WORK TO COMPLETE |
How many lines in these records hold the string "pixels"? State only that number.

INPUT ROWS |
■ ■ ■ ■ ■
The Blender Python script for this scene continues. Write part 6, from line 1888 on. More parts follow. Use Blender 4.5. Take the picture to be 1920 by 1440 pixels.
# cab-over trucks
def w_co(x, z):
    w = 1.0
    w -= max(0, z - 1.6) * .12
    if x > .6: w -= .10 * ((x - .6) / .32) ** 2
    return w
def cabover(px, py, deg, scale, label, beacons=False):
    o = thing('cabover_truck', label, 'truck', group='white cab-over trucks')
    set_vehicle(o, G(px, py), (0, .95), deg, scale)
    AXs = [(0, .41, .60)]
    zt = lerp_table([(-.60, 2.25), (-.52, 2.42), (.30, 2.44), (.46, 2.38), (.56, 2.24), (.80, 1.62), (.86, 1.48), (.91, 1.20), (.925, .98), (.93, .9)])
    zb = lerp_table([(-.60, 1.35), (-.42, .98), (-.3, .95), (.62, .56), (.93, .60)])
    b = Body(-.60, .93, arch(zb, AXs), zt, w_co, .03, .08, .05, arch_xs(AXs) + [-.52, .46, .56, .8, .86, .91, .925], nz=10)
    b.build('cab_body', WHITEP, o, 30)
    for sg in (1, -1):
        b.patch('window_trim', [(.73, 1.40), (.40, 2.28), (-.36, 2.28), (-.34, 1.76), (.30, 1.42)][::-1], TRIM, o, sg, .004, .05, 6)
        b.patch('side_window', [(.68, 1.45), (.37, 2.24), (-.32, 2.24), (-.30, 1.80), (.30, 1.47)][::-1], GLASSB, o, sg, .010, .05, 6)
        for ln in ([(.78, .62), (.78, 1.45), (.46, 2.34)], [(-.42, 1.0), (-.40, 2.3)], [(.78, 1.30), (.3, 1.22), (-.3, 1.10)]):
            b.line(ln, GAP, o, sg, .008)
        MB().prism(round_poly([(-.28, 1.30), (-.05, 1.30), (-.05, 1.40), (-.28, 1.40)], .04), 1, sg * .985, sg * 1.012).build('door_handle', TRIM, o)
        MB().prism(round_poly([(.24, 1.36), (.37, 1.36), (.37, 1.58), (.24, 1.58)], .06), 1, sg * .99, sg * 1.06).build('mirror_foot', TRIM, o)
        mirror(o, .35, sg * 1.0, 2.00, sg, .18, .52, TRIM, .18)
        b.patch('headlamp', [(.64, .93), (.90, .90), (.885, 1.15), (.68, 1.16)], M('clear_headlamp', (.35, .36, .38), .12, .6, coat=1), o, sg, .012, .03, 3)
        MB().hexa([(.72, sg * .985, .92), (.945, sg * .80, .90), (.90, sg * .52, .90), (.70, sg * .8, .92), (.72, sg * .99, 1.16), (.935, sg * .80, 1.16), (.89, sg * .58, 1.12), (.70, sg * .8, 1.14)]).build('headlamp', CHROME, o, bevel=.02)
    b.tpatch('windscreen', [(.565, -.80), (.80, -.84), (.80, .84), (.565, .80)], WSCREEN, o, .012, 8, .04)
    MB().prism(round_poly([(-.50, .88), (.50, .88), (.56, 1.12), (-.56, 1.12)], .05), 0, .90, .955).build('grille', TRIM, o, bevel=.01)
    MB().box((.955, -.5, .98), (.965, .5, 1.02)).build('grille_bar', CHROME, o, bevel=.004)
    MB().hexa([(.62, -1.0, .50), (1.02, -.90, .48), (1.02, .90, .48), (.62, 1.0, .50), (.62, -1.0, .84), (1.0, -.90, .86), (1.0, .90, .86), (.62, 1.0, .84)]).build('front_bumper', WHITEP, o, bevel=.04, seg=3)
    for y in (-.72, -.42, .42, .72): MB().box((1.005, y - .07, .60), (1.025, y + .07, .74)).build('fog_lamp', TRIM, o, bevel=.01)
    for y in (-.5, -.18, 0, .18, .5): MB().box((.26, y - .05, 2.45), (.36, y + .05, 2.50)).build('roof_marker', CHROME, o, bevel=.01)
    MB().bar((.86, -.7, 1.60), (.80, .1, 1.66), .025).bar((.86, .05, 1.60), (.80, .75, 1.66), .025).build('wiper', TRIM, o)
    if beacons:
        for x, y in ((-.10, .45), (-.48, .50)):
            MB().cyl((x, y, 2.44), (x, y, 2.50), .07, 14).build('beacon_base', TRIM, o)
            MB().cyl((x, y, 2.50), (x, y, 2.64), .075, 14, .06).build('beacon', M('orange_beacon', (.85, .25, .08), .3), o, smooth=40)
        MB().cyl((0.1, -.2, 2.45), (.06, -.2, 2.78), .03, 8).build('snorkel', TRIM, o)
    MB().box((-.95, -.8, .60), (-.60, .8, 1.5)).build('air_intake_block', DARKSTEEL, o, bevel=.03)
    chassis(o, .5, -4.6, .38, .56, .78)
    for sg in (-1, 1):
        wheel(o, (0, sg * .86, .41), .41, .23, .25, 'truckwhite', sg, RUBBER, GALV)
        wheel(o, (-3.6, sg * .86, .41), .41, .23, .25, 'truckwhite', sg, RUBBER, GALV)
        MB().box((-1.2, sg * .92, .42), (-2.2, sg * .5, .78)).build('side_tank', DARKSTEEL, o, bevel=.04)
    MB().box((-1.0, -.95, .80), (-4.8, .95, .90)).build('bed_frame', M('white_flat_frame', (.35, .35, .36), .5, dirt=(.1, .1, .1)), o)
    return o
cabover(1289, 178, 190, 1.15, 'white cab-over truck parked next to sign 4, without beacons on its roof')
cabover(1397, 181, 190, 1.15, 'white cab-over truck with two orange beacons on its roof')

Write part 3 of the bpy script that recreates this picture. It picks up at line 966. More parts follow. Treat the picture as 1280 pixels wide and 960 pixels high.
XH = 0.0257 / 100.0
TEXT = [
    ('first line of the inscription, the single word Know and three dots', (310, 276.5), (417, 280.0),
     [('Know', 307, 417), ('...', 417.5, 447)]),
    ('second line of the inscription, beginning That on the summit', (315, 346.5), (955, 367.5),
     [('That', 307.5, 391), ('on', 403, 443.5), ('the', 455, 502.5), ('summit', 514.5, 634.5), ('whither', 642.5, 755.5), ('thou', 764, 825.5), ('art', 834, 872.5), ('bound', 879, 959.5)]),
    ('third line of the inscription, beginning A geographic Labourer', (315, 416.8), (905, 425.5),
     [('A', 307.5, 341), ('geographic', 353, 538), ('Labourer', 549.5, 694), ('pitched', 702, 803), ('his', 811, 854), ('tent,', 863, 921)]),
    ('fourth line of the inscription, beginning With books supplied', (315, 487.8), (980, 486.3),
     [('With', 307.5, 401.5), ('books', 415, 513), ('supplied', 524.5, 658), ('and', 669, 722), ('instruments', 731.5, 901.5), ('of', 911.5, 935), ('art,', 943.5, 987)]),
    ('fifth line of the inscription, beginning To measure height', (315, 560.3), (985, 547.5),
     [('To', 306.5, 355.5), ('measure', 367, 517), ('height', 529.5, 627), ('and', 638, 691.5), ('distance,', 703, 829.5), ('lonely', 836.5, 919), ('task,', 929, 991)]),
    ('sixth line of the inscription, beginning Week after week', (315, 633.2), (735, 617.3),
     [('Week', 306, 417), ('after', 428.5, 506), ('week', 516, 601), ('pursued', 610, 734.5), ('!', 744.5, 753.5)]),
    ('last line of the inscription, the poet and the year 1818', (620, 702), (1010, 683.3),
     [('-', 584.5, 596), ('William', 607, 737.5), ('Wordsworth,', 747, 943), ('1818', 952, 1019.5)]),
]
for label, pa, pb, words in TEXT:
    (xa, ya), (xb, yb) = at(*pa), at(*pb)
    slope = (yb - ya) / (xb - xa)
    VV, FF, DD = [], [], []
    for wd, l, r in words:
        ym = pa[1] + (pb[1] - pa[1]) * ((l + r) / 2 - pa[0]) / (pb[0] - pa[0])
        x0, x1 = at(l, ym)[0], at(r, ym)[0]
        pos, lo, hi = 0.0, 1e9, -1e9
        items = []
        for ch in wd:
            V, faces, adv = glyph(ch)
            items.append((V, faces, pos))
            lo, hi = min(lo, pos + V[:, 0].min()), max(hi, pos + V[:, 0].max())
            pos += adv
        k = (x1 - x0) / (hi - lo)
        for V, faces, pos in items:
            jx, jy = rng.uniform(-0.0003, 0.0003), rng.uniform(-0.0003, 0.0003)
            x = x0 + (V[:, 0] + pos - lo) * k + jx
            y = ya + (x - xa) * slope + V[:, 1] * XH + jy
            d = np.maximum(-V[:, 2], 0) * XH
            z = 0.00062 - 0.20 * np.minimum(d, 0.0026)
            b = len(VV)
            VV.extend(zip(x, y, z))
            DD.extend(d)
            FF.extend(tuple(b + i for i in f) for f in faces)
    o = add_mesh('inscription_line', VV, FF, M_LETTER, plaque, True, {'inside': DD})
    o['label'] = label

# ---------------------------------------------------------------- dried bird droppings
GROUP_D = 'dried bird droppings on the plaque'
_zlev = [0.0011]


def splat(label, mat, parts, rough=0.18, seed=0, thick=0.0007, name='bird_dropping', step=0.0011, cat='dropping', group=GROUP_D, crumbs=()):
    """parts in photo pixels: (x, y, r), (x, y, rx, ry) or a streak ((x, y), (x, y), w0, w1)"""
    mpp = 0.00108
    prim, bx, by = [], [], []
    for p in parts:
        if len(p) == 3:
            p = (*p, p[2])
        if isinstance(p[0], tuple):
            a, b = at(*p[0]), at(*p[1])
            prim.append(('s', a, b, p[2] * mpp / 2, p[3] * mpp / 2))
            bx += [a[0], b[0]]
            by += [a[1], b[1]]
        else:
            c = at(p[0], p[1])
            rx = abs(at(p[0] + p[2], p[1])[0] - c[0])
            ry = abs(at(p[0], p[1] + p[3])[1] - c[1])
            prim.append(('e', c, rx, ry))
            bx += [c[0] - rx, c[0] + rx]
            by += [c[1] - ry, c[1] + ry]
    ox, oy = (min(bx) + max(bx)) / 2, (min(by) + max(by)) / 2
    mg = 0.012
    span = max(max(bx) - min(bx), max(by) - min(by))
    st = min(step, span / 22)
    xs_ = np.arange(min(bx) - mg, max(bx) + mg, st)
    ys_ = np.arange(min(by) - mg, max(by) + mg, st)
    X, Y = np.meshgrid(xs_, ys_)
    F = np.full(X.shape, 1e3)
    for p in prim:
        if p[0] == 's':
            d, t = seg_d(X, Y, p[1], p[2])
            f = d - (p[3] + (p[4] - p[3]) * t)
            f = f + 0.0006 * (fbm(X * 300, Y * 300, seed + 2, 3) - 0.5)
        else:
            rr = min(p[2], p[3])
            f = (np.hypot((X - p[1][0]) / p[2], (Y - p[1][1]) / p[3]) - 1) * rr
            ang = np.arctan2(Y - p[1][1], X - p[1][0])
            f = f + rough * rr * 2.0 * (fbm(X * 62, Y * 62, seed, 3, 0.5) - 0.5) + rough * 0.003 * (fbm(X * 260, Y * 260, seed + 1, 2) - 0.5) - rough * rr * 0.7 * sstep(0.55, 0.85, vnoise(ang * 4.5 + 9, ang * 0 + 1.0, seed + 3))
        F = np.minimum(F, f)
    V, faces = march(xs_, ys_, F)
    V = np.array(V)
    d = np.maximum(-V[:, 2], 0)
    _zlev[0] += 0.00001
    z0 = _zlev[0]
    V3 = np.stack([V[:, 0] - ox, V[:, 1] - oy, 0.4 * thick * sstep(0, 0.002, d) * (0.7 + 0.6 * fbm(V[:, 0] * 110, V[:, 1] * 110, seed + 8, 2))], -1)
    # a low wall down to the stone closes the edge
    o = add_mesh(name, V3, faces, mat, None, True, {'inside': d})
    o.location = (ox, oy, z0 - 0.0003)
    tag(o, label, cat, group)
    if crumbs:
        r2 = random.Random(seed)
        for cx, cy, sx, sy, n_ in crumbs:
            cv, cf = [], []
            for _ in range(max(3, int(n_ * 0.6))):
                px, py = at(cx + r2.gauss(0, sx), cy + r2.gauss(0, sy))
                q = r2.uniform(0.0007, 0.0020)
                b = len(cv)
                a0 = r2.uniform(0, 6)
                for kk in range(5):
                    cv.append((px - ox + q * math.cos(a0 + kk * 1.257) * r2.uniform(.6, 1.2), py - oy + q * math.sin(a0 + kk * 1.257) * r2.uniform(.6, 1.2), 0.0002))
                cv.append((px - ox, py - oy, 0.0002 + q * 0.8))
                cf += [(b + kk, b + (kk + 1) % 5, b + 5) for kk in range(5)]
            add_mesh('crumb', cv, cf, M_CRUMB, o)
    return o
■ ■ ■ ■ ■
EXERCISE OUTPUT |
3